Last pair of screenshots for now -- showing the subscreens of both versions.  The new one, of course, looks a hell of a lot better... though you can probably tell that some of the sprites for items are pretty much exactly the same between the two versions.  This also shows a few differences -- the old version had torches rather than candles, the magic shield had a different design, and the rupees were replaced with coins (again, as the old version's world was completely unrelated to Hyrule rather than being an alternate-universe version of it.)

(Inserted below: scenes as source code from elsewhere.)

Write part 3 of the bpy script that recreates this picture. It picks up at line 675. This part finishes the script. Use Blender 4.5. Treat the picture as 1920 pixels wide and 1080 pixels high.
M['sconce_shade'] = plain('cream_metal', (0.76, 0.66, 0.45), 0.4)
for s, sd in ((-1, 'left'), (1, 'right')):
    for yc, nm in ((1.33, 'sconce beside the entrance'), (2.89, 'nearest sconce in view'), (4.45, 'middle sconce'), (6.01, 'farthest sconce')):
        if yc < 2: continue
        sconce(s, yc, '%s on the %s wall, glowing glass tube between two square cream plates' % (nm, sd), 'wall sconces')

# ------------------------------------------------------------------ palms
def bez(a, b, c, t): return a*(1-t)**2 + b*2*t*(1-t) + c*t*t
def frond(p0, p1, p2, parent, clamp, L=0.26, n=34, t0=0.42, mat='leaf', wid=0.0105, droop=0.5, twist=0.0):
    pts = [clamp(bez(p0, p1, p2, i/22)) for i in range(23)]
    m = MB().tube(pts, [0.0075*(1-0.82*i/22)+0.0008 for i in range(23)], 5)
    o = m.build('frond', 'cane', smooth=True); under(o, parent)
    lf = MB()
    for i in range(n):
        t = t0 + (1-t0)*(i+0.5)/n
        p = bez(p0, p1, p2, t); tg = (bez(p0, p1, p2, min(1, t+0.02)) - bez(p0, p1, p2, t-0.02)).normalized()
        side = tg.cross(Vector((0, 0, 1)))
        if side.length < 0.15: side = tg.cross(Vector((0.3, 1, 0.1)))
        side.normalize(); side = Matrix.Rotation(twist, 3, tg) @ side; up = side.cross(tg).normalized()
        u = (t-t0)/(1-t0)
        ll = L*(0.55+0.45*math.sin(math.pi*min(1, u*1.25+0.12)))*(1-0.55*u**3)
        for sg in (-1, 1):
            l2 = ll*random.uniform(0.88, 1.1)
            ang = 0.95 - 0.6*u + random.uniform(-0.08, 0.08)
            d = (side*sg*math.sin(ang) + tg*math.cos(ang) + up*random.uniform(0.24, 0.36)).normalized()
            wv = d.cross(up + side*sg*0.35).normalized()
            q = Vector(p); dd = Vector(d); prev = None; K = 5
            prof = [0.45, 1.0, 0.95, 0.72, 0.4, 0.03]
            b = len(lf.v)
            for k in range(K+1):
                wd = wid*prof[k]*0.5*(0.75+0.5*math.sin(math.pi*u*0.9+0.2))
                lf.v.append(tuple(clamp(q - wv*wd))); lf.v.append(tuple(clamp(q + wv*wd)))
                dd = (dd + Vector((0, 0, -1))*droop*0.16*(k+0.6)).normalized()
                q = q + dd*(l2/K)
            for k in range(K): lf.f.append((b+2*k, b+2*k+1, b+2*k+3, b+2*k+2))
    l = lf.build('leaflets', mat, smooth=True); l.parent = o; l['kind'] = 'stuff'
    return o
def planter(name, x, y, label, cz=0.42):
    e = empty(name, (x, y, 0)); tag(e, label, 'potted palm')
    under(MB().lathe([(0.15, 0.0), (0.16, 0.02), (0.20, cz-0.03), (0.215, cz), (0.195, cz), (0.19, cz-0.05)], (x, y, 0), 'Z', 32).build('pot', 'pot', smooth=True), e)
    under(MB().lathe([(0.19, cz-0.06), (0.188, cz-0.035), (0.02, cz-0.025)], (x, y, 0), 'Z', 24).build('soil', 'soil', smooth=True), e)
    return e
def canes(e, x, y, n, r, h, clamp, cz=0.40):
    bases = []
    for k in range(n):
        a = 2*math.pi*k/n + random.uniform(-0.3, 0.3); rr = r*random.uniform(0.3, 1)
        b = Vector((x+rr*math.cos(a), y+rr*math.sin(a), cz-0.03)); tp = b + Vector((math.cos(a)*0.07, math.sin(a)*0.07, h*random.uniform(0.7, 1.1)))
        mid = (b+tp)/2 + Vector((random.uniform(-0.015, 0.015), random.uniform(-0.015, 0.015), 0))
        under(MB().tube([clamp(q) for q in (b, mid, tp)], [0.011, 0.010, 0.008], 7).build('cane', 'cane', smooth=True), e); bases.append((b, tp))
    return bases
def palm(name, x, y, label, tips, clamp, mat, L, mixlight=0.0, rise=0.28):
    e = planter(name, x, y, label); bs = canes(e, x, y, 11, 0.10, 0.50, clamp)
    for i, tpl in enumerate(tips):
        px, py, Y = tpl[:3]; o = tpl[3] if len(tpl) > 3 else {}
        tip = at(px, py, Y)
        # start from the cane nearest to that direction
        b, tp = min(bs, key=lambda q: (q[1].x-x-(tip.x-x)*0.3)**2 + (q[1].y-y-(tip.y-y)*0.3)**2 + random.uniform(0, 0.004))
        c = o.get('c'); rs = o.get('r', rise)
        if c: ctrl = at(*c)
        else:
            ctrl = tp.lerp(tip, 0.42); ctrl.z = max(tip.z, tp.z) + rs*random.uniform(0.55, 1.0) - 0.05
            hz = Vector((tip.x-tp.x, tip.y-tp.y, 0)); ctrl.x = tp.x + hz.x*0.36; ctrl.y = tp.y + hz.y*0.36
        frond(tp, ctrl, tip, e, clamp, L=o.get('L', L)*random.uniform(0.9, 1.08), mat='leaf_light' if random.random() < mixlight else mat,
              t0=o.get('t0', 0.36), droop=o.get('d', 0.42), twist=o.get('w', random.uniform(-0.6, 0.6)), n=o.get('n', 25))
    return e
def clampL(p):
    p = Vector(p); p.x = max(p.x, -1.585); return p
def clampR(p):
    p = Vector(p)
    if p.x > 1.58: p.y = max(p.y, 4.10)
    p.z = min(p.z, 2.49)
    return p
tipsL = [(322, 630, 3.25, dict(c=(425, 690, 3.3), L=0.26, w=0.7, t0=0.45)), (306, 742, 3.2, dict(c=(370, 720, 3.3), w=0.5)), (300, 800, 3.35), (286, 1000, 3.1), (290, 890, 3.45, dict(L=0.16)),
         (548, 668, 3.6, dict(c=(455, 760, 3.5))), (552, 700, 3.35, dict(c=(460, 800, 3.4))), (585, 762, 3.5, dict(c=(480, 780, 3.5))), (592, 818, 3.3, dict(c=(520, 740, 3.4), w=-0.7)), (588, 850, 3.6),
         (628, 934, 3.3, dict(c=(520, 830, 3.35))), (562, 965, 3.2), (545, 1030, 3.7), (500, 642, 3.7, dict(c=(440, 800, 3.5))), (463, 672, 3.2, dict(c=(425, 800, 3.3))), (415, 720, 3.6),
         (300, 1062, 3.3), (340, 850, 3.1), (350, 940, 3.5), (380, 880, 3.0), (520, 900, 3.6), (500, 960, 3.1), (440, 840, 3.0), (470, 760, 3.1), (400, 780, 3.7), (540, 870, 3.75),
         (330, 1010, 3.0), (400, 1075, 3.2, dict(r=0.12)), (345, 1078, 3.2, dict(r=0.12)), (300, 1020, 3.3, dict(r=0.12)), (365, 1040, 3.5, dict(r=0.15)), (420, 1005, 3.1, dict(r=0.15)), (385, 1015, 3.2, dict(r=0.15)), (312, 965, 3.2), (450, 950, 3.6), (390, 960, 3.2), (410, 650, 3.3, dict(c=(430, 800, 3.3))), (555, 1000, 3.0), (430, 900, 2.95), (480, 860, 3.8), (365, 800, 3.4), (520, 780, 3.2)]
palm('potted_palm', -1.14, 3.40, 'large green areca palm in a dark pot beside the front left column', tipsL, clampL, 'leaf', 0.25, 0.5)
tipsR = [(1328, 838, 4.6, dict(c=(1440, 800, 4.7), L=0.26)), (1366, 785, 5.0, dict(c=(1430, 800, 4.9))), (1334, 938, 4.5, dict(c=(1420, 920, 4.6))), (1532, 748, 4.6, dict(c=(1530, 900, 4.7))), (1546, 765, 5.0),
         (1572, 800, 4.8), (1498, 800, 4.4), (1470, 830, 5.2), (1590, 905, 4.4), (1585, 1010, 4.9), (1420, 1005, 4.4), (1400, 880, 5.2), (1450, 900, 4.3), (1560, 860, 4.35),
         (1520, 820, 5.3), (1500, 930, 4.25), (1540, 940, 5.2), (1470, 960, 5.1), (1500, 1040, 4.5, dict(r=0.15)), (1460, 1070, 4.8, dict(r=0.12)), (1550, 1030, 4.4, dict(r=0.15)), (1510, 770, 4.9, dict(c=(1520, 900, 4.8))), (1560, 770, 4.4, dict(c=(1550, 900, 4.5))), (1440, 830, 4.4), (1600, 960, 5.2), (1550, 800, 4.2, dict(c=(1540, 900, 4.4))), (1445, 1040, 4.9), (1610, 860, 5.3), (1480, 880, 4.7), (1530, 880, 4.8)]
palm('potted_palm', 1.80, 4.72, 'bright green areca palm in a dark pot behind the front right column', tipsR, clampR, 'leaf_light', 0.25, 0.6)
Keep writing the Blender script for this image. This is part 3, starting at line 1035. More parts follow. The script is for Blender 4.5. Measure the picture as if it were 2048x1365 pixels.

The old version had a weirdly huge gap between the two rows of the inventory, and the relics did not yet have their fancy background color octagon things like in the current version.  Exactly what some of the relics are has also changed -- the shiny sword shown in the old version screenshot is gone, replaced with the Rod of Mushesh (also a useable item!) in the new version.  Actually, I think that's the only one that actually changed -- the others just got new, better sprites (you can see this with the scroll.)  I think only the apple's sprite was carried over as-is, though it became a golden apple rather than a glowing version of a regular ol' red apple as in the old version.  The order you get them in has also changed -- old version had scroll, sword, apple, either stone or skull (I can't remember which was in Level 4 before), Burijeoo symbol, and then probably the stone/skull (whichever wasn't in level 4), crown, and holy grail.  I can't remember what levels 6, 7, and 8 were in the old version, though I know one of them was hidden in the graveyard (like new-version's Level 7) and one was basically Hell, complete with Satan as boss battle (replaced by new-version's Level 8.)  No clue what the one I'm completely forgetting would've been.

And... that's all for now.  I'll be posting more on this later, though -- I took over 100 screenshots of the old version, these are just the ones I had a new-version equivalent to compare them to!